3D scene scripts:
----------
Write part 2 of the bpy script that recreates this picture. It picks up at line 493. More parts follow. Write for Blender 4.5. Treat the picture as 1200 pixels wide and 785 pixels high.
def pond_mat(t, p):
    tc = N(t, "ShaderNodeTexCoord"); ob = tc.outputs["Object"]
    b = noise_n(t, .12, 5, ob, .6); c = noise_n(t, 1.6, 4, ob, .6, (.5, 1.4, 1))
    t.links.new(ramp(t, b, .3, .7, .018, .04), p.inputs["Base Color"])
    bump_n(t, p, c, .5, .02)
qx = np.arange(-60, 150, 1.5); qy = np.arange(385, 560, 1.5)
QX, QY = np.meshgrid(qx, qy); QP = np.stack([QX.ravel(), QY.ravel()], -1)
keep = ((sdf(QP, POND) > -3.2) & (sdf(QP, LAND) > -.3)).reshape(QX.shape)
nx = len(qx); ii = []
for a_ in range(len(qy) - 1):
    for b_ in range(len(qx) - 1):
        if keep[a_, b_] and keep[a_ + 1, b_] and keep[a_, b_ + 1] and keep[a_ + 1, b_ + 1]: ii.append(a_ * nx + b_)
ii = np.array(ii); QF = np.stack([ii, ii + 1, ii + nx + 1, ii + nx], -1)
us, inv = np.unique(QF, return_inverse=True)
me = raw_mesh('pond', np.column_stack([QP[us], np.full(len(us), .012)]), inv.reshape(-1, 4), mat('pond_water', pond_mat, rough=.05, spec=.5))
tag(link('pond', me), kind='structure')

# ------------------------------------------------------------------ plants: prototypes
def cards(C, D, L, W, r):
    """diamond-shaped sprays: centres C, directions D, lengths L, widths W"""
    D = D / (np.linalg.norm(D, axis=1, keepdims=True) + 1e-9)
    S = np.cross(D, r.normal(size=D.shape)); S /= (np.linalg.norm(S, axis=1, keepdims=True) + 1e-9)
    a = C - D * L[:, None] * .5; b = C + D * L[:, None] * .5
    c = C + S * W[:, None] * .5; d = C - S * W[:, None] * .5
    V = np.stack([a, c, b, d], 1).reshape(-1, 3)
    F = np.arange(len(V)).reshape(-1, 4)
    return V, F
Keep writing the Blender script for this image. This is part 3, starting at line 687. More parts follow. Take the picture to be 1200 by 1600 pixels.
----------
> [AIM OF THE TASK]
Write out again, exactly, the lines from the start of the entries up to and including the one with "tag(link('pond', me), kind='structure')". Nothing else belongs in the reply.

> [COMPLETED TASK]
Write part 2 of the bpy script that recreates this picture. It picks up at line 493. More parts follow. Write for Blender 4.5. Treat the picture as 1200 pixels wide and 785 pixels high.
def pond_mat(t, p):
    tc = N(t, "ShaderNodeTexCoord"); ob = tc.outputs["Object"]
    b = noise_n(t, .12, 5, ob, .6); c = noise_n(t, 1.6, 4, ob, .6, (.5, 1.4, 1))
    t.links.new(ramp(t, b, .3, .7, .018, .04), p.inputs["Base Color"])
    bump_n(t, p, c, .5, .02)
qx = np.arange(-60, 150, 1.5); qy = np.arange(385, 560, 1.5)
QX, QY = np.meshgrid(qx, qy); QP = np.stack([QX.ravel(), QY.ravel()], -1)
keep = ((sdf(QP, POND) > -3.2) & (sdf(QP, LAND) > -.3)).reshape(QX.shape)
nx = len(qx); ii = []
for a_ in range(len(qy) - 1):
    for b_ in range(len(qx) - 1):
        if keep[a_, b_] and keep[a_ + 1, b_] and keep[a_, b_ + 1] and keep[a_ + 1, b_ + 1]: ii.append(a_ * nx + b_)
ii = np.array(ii); QF = np.stack([ii, ii + 1, ii + nx + 1, ii + nx], -1)
us, inv = np.unique(QF, return_inverse=True)
me = raw_mesh('pond', np.column_stack([QP[us], np.full(len(us), .012)]), inv.reshape(-1, 4), mat('pond_water', pond_mat, rough=.05, spec=.5))
tag(link('pond', me), kind='structure')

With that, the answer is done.